The union returns all unique elements that are present in set A, set B, or both.

The difference

graph TD
    subgraph A["Set A (brand:Dell)"]
        A1["product:1005"]
        A2["product:1006"]
        A3["product:1007"]
    end

    subgraph B["Set B (tag:Electronics)"]
        B1["product:1005"]
        B2["product:2001"]
        B3["product:3002"]
    end

    subgraph C["Result of SDIFF(A, B)"]
        C1["product:1006"]
        C2["product:1007"]        
    end

    A -- "SDIFF" --> C

The difference returns the elements that exist only in set A and are not shared with set B.

In this visualization, there is only an arrow from set A to set C, because only set A serves as the data source.

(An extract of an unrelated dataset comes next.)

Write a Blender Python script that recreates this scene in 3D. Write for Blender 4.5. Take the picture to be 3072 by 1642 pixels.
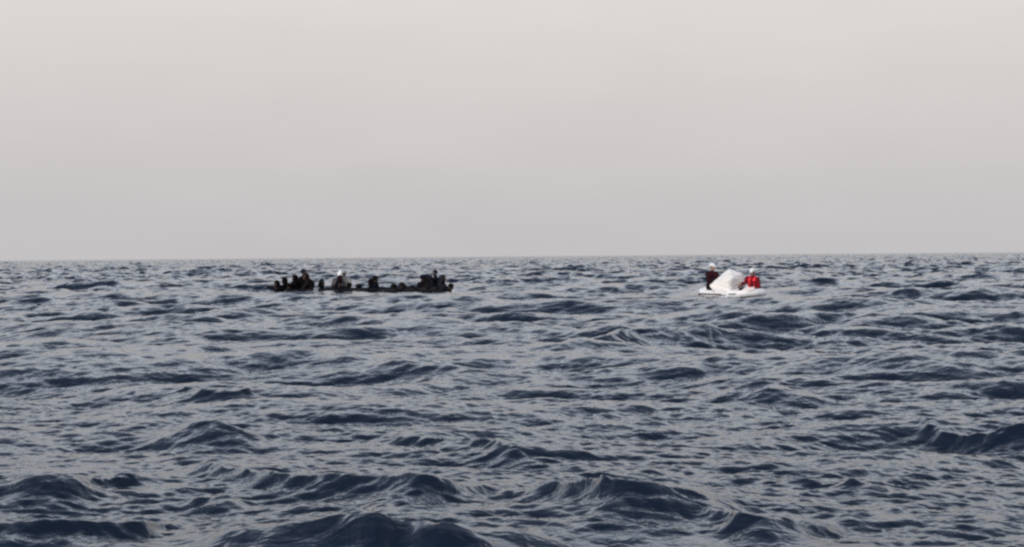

Set B is used for comparison only.

### Why Sets Are Useful

Sets are great for modeling relationships or categories, for example:

Products grouped by brand (brand:Dell, brand:Apple)
Users grouped by role (role:admin, role:student)
Tags or labels (tag:featured, tag:sale)
Active sessions or online users

Example:

 SADD role:admin user:101 user:102
 SADD role:student user:201 user:202
 SMEMBERS role:admin

Summary

A Redis Set is an unordered collection of unique elements.
Use SADD to add, SMEMBERS to list, and SISMEMBER to check membership.
Sets are ideal for grouping related items or creating simple lookup relationships.
They are often used to simulate indexes — e.g., all products that belong to a specific category or brand.

Practice Questions

🧠 1. We have two sets:

Set A = { book, laptop, phone }
Set B = { tablet, phone, camera }

What is the intersection of A and B?

Click to reveal answer

SINTER A B \ → { phone } The intersection returns only elements that appear in **both sets**.

🧠 2. Union of two sets

Set A = { pen, notebook }
Set B = { notebook, charger, mouse }

What is the union of A and B?

Click to reveal answer

SUNION A B \ → { pen, notebook, charger, mouse } The union combines all the elements from **both sets**.

🧠 3. Difference between two sets

Set A = { apple, banana, kiwi, orange }
Set B = { kiwi, mango }

What is the difference (A - B)?

Click to reveal answer

SDIFF A B \ → { apple, banana, orange } The difference return the elements of set A which are not in set B.